Given the matrix $$A=\begin{pmatrix} 0 & 0 & 2 \\ 1 & 2 & 3 \\ 2 & 2 & 3 \end{pmatrix},$$ I want to compute the LUP decomposition $PA=LU$.
Here's what I got:
$$P=\begin{pmatrix} 0 & 0 & 1 \\ 0 & 1 & 0 \\ 1 & 0 & 0 \end{pmatrix}$$
$$L=\begin{pmatrix} 1 & 0 & 0 \\ 1/2 & 1 & 0 \\ 0 & 0 & 1\end{pmatrix} $$
$$U=\begin{pmatrix} 2 & 2 & 3 \\ 0 & 1 & 1.5 \\ 0 & 0& 2 \end{pmatrix}$$
WolframAlpha says it's correct.
The solution says:
$$ \begin{array}{l}\left(\begin{array}{lll}0 & 1 & 0 \\ 0 & 0 & 1 \\ 1 & 0 & 0\end{array}\right) \cdot\left(\begin{array}{lll}0 & 0 & 2 \\ 1 & 2 & 3 \\ 2 & 2 & 3\end{array}\right)=\left(\begin{array}{lll}1 & 0 & 0 \\ 2 & 1 & 0 \\ 0 & 0 & 1\end{array}\right) \cdot\left(\begin{array}{ccc}1 & 2 & 3 \\ 0 & -2 & -3 \\ 0 & 0 & 2\end{array}\right) \\ =P \cdot A=L \cdot R\end{array}$$
Again, WolframAlpha says it's correct.
Both seem to work? My permutation matrix switches the third and the first row, the solution the first and the second. The permutation matrix in the solution manual switches the second and the first row.
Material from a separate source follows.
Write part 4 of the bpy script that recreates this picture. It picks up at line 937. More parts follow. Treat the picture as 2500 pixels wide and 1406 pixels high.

When I compute the LU decomposition using WolframAlpha, I get the solution of the book … see here.
What's going on here?
Best Answer
Your use of the definite article in “the LUP decomposition” is unwarranted. LUP decompositions aren’t unique (an answer to Is the permutation matrix P of PLU decomposition unique? shows that it’s not even unique if $L$ or $U$ is required to have $1$s on the diagonal), so no explanation is required for the fact that you found more than one LUP decomposition for a given matrix.